> Challenge: Go from the first line to the line with "COL = S.collection" and return those lines verbatim, ends included.

--- BEGIN ---

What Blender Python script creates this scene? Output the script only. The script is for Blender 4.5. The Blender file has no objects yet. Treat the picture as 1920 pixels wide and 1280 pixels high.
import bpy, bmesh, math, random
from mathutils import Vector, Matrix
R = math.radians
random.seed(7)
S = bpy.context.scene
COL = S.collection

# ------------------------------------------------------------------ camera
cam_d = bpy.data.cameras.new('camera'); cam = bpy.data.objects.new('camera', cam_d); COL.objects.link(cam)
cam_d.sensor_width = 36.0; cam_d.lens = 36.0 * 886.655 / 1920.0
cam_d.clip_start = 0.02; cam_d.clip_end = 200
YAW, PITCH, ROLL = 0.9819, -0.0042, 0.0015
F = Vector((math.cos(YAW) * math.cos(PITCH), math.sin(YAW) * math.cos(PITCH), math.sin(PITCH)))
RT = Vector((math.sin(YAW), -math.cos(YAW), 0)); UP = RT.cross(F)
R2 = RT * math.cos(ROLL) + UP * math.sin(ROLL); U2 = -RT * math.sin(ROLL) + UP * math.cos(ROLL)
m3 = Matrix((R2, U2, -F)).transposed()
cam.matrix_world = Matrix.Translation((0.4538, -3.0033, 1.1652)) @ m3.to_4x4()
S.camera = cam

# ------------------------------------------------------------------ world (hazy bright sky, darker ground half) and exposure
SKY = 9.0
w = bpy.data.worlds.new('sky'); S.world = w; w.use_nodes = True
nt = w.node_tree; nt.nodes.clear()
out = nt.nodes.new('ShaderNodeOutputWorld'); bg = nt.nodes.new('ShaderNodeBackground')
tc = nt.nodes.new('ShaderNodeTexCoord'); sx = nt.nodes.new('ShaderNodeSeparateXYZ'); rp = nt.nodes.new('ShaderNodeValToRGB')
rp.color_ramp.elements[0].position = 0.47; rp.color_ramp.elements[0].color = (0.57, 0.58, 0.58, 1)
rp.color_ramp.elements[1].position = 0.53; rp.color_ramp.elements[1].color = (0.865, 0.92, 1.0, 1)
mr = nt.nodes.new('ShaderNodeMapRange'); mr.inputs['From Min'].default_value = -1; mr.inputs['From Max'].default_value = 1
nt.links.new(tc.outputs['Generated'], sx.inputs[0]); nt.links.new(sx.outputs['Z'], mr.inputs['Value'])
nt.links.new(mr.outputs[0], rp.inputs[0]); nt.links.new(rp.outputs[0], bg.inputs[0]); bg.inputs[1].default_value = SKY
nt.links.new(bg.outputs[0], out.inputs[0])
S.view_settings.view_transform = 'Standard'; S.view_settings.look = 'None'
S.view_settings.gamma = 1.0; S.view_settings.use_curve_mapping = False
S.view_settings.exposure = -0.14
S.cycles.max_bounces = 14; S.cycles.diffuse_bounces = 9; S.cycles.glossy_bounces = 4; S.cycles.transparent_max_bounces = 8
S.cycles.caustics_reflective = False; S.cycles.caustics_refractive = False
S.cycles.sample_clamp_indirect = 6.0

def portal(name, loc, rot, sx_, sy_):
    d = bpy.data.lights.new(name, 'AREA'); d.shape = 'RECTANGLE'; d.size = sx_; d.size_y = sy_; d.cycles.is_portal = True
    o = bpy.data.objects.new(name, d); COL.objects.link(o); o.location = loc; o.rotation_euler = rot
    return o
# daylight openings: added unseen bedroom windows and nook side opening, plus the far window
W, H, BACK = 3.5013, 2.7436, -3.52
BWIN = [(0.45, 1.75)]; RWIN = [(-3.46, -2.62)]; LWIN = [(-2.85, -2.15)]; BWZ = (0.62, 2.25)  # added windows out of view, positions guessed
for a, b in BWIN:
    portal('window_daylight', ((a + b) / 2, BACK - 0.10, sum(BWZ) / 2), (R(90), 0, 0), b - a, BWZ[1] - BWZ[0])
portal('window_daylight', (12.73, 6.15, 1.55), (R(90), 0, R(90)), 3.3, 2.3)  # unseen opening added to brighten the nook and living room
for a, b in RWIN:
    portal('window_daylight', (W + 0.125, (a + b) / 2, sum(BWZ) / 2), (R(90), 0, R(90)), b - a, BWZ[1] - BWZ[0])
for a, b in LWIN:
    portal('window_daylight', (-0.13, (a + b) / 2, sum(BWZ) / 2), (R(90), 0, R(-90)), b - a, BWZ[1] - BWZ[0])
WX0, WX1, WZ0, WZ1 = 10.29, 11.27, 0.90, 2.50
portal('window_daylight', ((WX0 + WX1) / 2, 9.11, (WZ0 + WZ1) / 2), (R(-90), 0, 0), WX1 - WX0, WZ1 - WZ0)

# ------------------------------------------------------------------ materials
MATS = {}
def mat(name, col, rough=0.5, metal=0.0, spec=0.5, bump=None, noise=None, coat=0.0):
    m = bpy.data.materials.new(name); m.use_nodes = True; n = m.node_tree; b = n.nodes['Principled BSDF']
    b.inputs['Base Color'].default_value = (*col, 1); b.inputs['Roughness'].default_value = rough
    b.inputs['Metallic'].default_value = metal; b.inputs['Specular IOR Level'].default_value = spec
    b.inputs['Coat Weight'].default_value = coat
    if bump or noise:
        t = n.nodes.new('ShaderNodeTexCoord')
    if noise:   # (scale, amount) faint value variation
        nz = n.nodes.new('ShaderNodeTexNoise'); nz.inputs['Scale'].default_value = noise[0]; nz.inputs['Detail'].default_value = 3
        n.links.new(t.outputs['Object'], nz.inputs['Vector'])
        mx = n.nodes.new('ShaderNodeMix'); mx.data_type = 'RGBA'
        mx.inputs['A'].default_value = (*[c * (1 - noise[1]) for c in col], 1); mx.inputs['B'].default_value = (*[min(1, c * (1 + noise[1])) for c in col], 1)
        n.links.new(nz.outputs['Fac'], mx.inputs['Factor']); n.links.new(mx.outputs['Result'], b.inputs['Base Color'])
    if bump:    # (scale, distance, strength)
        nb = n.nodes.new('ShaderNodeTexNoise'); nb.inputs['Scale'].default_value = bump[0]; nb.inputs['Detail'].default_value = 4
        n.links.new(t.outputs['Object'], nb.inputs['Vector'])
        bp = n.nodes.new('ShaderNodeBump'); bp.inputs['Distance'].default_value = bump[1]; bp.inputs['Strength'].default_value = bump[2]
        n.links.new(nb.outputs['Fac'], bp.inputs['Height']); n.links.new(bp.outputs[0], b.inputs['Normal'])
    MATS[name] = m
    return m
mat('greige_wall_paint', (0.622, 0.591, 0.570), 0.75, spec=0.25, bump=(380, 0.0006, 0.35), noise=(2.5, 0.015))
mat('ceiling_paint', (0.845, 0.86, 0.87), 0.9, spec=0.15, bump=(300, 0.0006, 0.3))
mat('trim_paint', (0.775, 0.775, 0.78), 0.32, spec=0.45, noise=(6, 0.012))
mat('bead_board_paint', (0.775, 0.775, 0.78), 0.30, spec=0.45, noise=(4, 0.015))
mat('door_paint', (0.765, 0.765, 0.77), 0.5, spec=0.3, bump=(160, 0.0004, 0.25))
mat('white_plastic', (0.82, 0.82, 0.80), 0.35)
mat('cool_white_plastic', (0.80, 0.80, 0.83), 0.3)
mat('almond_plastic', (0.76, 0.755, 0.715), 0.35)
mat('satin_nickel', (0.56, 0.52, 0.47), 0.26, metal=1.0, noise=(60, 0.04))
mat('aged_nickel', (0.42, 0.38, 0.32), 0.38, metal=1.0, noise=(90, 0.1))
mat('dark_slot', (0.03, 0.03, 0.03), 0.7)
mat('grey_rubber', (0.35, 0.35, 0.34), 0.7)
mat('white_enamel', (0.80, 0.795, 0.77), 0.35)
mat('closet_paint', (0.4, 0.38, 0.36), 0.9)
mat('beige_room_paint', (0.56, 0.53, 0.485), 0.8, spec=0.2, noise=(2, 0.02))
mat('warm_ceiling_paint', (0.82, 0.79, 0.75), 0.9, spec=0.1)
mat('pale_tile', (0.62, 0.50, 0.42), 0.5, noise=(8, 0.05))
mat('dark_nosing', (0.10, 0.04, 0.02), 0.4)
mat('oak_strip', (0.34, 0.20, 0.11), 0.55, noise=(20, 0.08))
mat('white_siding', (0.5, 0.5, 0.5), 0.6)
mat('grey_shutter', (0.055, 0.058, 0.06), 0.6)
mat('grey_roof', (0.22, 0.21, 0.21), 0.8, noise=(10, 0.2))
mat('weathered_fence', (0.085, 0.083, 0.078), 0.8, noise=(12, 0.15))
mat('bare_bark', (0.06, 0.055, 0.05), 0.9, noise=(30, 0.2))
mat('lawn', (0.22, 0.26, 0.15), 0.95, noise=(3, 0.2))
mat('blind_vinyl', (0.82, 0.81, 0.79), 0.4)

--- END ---

> Result of this exercise:
What Blender Python script creates this scene? Output the script only. The script is for Blender 4.5. The Blender file has no objects yet. Treat the picture as 1920 pixels wide and 1280 pixels high.
import bpy, bmesh, math, random
from mathutils import Vector, Matrix
R = math.radians
random.seed(7)
S = bpy.context.scene
COL = S.collection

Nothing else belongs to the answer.